64      In the light of all the foregoing considerations, the answer to the questions referred is that Article 47(1)(a) of Directive 2007/64 must be interpreted as meaning that a payer’s payment service provider is required to provide that payer with information enabling the natural or legal person who benefited from a payment transaction debited from that payer’s account to be identified and not only the information which that provider, after making its best efforts, has available with regard to that payment transaction.

 Costs

65      Since these proceedings are, for the parties to the main proceedings, a step in the action pending before the national court, the decision on costs is a matter for that court.
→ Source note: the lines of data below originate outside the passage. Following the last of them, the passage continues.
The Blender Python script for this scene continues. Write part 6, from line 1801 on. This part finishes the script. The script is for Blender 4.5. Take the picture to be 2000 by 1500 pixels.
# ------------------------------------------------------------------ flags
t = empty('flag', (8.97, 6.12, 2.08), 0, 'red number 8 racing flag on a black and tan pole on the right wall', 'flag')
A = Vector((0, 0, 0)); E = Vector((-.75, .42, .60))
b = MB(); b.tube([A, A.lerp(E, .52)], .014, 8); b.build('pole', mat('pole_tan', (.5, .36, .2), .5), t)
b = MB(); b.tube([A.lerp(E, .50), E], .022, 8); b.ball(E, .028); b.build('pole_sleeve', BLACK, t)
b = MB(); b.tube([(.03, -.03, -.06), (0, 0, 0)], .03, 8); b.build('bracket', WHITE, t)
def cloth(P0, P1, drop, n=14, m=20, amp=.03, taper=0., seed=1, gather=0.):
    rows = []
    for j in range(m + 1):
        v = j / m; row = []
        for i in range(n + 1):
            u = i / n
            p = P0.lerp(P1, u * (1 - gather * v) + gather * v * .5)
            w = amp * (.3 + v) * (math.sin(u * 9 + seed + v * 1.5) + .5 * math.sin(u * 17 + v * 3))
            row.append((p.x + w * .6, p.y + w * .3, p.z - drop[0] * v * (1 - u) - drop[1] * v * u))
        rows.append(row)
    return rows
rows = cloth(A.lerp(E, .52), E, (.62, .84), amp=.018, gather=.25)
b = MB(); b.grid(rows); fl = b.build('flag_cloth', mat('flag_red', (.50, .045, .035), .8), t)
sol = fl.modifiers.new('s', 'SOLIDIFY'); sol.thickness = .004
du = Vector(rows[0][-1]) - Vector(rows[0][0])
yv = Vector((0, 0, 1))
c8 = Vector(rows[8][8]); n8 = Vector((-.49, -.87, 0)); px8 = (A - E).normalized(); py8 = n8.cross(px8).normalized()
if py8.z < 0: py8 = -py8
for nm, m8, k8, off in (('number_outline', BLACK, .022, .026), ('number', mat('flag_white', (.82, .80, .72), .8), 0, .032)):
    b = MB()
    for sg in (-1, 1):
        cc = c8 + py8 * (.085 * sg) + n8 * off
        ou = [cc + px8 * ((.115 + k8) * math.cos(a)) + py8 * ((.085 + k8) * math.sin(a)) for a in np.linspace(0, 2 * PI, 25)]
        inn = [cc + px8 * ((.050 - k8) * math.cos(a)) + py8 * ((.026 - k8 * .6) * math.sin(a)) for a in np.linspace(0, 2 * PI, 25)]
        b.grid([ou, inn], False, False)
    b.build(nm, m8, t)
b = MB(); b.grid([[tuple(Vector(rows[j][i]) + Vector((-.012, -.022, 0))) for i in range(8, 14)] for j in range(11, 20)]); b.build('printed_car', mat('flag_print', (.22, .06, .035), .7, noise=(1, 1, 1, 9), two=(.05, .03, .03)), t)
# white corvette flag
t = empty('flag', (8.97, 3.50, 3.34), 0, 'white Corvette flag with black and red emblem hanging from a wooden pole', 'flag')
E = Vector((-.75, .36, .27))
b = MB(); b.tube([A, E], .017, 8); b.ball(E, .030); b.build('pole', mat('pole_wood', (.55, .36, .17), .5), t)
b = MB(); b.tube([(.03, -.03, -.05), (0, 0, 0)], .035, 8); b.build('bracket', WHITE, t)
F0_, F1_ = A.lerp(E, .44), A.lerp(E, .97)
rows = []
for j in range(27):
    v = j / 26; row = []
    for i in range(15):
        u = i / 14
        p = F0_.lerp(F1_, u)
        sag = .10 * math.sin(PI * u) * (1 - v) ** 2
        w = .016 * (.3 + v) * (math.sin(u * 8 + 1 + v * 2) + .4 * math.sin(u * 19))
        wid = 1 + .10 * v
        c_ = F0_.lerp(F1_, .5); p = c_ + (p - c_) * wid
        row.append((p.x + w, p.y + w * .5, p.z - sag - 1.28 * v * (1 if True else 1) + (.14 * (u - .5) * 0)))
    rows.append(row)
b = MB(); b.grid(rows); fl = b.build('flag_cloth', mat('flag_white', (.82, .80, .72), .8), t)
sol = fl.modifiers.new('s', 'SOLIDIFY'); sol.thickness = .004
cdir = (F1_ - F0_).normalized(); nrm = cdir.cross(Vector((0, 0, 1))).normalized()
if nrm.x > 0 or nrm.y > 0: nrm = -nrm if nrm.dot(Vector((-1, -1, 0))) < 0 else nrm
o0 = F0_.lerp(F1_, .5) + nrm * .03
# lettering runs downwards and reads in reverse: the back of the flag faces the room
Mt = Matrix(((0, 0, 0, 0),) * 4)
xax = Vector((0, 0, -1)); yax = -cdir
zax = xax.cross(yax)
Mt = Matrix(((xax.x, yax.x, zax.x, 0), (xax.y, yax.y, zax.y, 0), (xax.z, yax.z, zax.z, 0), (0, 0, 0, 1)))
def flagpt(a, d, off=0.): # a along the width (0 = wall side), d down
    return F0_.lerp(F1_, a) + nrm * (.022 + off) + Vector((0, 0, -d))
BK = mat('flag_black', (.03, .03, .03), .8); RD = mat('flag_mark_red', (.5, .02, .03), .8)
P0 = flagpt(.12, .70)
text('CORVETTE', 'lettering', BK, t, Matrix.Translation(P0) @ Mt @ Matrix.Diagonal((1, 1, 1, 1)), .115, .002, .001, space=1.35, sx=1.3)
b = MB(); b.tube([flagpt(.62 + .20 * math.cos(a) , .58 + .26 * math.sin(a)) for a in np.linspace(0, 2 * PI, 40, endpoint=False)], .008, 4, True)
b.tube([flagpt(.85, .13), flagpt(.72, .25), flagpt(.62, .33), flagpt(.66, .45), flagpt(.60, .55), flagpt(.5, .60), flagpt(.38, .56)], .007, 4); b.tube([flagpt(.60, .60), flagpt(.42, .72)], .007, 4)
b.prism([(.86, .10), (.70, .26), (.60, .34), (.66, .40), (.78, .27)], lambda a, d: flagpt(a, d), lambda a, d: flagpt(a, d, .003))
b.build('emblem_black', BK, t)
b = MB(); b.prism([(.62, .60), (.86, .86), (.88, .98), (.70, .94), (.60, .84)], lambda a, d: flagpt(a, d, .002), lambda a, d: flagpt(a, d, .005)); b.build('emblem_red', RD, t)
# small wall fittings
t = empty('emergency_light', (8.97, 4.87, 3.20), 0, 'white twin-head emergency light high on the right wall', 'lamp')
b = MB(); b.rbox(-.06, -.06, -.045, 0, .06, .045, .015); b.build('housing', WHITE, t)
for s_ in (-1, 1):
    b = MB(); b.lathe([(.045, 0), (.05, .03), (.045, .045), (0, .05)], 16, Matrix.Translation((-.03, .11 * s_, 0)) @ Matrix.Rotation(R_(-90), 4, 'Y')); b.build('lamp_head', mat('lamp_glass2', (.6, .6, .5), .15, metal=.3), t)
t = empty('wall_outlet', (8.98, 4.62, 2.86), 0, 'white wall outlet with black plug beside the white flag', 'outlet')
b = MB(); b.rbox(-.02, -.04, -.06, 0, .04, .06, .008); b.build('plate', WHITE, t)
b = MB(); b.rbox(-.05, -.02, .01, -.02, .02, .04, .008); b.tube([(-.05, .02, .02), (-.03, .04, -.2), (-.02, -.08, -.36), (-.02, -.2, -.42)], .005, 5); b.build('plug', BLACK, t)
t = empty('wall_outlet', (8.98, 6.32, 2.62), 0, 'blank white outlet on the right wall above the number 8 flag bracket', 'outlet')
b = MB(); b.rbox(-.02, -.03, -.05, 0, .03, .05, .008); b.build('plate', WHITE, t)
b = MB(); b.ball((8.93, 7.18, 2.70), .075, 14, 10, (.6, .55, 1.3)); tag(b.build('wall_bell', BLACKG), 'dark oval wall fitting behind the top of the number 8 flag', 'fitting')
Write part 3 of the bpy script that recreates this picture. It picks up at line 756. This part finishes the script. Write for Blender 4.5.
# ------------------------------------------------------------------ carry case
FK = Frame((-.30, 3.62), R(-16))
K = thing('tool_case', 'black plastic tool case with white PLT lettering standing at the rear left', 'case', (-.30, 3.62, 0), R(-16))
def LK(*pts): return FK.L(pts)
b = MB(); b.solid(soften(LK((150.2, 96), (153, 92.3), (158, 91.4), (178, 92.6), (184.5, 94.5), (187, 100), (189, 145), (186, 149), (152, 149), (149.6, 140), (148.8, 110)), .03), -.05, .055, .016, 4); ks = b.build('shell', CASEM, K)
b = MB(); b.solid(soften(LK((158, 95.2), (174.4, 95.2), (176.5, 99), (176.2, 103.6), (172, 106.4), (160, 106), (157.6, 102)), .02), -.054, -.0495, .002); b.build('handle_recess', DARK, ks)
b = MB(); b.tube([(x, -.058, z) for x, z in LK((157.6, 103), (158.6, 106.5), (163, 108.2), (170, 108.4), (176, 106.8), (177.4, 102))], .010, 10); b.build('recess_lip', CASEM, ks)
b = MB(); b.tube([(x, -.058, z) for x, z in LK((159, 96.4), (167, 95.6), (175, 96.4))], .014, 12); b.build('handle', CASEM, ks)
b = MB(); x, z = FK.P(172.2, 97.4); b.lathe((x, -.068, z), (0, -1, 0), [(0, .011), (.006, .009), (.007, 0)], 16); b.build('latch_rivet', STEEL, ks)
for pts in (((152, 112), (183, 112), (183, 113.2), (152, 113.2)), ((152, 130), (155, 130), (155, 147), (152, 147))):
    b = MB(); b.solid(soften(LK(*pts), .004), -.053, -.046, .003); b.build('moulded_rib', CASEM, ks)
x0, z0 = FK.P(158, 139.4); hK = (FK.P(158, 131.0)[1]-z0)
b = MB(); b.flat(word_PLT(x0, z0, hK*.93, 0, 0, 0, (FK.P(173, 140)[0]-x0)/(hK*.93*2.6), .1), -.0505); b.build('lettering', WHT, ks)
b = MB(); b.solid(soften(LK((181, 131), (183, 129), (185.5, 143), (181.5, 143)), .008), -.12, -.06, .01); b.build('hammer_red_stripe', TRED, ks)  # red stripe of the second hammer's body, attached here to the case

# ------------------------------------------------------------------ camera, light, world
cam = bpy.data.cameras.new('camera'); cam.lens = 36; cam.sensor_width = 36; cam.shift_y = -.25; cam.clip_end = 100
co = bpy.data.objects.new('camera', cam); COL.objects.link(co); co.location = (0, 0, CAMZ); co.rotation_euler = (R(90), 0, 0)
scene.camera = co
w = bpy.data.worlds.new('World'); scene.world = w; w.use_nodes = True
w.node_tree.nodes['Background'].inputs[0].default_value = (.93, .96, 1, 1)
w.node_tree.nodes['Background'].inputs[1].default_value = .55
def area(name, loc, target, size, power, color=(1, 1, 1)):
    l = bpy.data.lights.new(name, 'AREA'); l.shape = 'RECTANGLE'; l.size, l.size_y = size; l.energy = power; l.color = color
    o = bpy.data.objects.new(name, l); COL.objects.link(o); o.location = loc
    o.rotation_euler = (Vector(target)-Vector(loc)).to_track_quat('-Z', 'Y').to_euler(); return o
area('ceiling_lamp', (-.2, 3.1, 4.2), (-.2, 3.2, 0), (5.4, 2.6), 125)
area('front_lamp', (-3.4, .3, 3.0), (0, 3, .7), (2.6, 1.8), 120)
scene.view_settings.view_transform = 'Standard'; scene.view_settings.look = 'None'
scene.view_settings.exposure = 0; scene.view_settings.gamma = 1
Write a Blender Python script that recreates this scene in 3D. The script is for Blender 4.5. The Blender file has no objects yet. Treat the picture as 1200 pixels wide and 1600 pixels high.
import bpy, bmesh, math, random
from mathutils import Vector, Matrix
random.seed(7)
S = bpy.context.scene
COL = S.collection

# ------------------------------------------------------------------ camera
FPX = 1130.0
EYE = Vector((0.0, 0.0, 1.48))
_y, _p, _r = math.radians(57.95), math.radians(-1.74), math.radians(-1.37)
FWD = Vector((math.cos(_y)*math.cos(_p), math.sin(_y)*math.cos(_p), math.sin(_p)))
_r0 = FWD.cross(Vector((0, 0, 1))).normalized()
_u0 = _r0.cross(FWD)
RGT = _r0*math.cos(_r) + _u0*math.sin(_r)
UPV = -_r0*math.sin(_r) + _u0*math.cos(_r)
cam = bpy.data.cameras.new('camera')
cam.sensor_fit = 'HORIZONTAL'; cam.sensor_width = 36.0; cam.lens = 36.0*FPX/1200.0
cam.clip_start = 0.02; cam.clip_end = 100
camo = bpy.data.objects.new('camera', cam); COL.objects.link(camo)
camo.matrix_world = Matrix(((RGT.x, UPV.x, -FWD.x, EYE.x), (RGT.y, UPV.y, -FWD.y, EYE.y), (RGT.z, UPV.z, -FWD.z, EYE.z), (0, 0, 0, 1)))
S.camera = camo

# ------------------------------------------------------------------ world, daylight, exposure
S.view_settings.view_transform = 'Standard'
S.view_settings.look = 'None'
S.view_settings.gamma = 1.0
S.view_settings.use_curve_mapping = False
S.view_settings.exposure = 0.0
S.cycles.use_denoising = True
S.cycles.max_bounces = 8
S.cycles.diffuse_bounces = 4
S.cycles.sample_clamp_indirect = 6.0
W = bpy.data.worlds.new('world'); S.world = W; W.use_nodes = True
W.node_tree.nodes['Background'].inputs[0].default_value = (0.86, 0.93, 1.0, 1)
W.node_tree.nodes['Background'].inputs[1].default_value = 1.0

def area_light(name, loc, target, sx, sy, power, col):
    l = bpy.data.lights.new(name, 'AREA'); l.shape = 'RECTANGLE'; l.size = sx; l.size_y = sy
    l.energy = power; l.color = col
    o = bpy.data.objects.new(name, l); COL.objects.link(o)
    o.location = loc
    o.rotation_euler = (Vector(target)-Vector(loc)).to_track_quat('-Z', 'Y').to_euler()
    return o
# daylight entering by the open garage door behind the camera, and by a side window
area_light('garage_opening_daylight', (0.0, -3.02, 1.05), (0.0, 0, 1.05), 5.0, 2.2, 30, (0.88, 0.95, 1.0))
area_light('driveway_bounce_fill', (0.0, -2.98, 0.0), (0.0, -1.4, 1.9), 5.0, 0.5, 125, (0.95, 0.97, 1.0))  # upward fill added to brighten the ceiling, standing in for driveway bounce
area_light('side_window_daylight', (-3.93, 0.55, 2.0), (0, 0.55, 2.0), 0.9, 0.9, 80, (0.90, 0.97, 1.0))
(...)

Costs incurred in submitting observations to the Court, other than the costs of those parties, are not recoverable.

On those grounds, the Court (Fifth Chamber) hereby rules:

Article 47(1)(a) of Directive 2007/64/EC of the European Parliament and of the Council of 13 November 2007 on payment services in the internal market amending Directives 97/7/EC, 2002/65/EC, 2005/60/EC and 2006/48/EC and repealing Directive 97/5/EC

must be interpreted as meaning that a payer’s payment service provider is required to provide that payer with information enabling the natural or legal person who benefited from a payment transaction debited from that payer’s account to be identified and not only the information which that provider, after making its best efforts, has available with regard to that payment transaction.

[Signatures]


*      Language of the case: French.